Heading north, past Hadrian's Wall to Glasgow finds Nëwsün and a record entitled Demonpsych. It lives up to its title - proto-doom and stoner rock, with all the fuzz and retro vibes that you'd imagine would reside there are liberally spread, all with this slight occult doom overhanging atmosphere. There are plenty of bands, in the European mainlands in particular, plying this vein of doom, but Nëwsün have as good a chance as any of standing out and above because of the songs - this isn't merely that proto gothic aesthetic, there's retro goodness in the writing that shines through.

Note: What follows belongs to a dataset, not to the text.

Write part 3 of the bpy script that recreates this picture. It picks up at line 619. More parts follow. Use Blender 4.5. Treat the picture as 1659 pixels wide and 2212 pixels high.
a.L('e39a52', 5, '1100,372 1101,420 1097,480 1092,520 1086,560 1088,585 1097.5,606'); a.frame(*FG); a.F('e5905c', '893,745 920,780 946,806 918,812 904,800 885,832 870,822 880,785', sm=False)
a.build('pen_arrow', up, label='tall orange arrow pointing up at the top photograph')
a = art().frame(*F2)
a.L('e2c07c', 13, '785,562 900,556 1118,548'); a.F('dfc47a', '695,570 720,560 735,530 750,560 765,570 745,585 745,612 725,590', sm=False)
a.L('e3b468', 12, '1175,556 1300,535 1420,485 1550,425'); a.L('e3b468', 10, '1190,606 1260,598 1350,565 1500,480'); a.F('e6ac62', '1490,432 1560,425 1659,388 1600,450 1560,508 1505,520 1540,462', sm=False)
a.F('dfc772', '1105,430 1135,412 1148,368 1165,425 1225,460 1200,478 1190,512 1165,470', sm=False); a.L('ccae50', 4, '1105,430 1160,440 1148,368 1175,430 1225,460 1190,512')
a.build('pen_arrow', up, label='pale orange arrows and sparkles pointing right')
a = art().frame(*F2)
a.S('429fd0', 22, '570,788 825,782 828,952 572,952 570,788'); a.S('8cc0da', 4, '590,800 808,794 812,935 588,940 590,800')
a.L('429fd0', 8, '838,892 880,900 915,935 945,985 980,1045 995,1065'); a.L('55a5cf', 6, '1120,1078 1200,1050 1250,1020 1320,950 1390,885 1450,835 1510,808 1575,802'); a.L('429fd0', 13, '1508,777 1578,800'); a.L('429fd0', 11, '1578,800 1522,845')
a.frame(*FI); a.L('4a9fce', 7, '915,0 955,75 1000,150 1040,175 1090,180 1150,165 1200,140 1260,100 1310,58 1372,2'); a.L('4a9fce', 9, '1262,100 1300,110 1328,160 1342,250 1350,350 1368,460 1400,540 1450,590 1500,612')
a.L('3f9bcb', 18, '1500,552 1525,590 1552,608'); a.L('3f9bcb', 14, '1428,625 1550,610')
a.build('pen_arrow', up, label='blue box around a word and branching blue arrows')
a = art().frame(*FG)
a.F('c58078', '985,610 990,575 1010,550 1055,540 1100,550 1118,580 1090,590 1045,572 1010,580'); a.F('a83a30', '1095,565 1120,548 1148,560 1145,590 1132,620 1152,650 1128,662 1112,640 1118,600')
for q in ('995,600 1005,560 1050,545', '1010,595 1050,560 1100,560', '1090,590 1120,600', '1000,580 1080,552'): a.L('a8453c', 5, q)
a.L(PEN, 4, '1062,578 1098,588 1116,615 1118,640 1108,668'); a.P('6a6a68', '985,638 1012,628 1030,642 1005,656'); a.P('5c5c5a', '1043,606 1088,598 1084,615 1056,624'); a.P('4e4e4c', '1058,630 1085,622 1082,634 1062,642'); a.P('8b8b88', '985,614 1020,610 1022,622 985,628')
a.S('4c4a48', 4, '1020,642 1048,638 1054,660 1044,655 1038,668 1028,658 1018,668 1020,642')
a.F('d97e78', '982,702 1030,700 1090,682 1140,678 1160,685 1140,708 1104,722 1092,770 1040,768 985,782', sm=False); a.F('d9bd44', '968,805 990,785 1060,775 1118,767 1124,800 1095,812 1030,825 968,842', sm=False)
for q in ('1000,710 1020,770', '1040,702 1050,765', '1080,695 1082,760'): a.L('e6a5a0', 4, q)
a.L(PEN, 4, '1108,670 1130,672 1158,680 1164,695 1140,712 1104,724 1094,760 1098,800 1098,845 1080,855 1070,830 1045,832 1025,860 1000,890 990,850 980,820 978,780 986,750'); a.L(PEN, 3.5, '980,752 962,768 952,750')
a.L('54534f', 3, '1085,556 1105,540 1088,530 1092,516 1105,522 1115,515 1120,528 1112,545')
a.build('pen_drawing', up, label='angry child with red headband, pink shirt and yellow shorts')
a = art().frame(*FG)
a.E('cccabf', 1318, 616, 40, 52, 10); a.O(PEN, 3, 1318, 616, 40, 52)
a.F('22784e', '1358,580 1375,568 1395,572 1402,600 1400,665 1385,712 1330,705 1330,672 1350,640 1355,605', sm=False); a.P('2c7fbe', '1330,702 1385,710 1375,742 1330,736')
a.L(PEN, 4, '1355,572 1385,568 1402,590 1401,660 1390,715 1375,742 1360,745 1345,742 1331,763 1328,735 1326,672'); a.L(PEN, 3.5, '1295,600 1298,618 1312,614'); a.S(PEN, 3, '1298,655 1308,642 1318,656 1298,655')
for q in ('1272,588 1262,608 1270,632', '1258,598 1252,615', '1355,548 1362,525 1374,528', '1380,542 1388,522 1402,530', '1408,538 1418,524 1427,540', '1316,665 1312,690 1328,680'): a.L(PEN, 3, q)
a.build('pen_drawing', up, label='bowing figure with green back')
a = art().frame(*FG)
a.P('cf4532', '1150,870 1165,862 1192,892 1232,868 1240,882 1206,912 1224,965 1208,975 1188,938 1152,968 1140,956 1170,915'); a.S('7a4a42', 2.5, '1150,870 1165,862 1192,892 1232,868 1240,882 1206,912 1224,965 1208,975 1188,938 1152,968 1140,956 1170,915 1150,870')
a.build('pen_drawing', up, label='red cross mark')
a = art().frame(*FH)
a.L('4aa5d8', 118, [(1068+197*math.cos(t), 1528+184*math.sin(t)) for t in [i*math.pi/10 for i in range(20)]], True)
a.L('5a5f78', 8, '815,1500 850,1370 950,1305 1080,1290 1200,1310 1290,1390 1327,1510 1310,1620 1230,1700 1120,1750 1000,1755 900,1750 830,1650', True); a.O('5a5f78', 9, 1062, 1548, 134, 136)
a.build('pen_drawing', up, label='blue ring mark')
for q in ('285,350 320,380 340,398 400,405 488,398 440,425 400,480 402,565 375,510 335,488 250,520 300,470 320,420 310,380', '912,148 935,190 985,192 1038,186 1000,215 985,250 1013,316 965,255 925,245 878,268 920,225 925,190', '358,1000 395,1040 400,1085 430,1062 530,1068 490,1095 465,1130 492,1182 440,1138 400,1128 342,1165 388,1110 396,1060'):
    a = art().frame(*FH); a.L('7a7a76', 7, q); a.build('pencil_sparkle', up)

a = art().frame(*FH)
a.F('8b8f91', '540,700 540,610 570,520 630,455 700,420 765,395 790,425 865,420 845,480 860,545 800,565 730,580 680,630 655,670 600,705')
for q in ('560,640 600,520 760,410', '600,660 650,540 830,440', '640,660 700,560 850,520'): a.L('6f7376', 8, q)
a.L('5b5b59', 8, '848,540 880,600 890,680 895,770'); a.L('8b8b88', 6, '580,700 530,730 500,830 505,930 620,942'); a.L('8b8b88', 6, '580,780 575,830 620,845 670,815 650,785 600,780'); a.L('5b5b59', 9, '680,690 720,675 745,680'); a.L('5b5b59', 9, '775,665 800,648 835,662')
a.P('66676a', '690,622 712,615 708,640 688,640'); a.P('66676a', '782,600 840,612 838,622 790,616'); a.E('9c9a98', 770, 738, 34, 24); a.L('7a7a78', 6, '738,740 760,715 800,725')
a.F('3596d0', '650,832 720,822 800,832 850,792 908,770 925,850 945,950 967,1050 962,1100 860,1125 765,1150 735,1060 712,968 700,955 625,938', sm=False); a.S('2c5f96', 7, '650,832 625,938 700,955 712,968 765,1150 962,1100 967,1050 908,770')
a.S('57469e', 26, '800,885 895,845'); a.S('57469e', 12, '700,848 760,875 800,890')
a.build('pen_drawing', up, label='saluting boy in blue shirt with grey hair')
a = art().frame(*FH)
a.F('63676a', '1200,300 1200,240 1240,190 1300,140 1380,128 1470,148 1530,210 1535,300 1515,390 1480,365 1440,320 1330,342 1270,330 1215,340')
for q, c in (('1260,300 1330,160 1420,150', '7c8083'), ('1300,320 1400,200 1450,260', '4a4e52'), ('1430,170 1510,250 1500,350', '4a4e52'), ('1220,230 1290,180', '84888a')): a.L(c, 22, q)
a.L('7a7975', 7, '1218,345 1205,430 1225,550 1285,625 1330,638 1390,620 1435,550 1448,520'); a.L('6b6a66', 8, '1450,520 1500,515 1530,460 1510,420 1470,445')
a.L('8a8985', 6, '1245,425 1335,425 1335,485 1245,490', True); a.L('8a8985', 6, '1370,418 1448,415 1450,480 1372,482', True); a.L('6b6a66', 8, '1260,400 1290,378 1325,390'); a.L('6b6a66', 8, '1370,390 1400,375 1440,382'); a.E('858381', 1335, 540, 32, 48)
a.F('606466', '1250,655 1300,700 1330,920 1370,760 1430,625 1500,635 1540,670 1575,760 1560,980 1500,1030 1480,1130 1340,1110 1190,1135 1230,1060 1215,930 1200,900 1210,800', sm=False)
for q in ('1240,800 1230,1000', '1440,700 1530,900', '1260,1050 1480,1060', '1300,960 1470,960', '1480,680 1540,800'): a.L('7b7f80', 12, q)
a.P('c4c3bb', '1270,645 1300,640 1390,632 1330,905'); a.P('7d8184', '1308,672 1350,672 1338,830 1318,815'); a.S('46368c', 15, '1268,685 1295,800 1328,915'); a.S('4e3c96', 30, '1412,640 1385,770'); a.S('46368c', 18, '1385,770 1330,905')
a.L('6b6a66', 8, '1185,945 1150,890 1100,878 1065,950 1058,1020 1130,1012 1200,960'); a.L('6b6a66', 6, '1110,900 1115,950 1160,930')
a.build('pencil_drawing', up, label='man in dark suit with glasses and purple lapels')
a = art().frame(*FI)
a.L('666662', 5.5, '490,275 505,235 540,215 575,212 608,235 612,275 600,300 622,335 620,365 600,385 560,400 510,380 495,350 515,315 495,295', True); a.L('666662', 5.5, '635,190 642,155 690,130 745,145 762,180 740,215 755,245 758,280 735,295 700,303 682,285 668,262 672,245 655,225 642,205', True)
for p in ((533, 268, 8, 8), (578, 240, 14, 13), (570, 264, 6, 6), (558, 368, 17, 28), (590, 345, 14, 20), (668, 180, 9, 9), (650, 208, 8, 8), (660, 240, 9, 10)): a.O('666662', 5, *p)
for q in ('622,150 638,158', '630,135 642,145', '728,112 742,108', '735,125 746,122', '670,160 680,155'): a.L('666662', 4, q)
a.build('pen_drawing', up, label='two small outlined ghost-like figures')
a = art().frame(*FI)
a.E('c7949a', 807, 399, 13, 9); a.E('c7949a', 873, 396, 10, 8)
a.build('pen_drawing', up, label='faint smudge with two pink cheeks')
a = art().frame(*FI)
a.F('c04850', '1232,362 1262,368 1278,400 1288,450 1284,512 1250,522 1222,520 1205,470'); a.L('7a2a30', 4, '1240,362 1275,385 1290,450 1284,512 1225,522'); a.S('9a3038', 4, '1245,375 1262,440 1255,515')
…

And lets end by moving away from doom for a couple of noteworthy releases. Thoughtseize came to my attention due to being on the evergreen Eggy Tapes label, and then when you see it contains members of various bands of note I was always going to give it a go. Most noticeably amongst its membership, for me at least, is the one half of Monolithian involved, one of my favourite doom duos. But this self titled cassette is something different - crusty death metal that sounds like listening simultaneously to Entombed out of the left speaker and Discharge through the right. It is a messy, chaotic and fulfilling noisy beast of sound.
Finally, lets have a blast of political punk from Eastern Europe (exact location unknown) in the guise of Nervy. Their four track EP Nechci mlĨet, ale nemám slov is an oppresive crust call to "stand with the oppressed", which, especially on the almost skramz-levels energy driven Ukrajina a my concocts blackened hardcore and crust into utterly vital punk that is impossible to resist.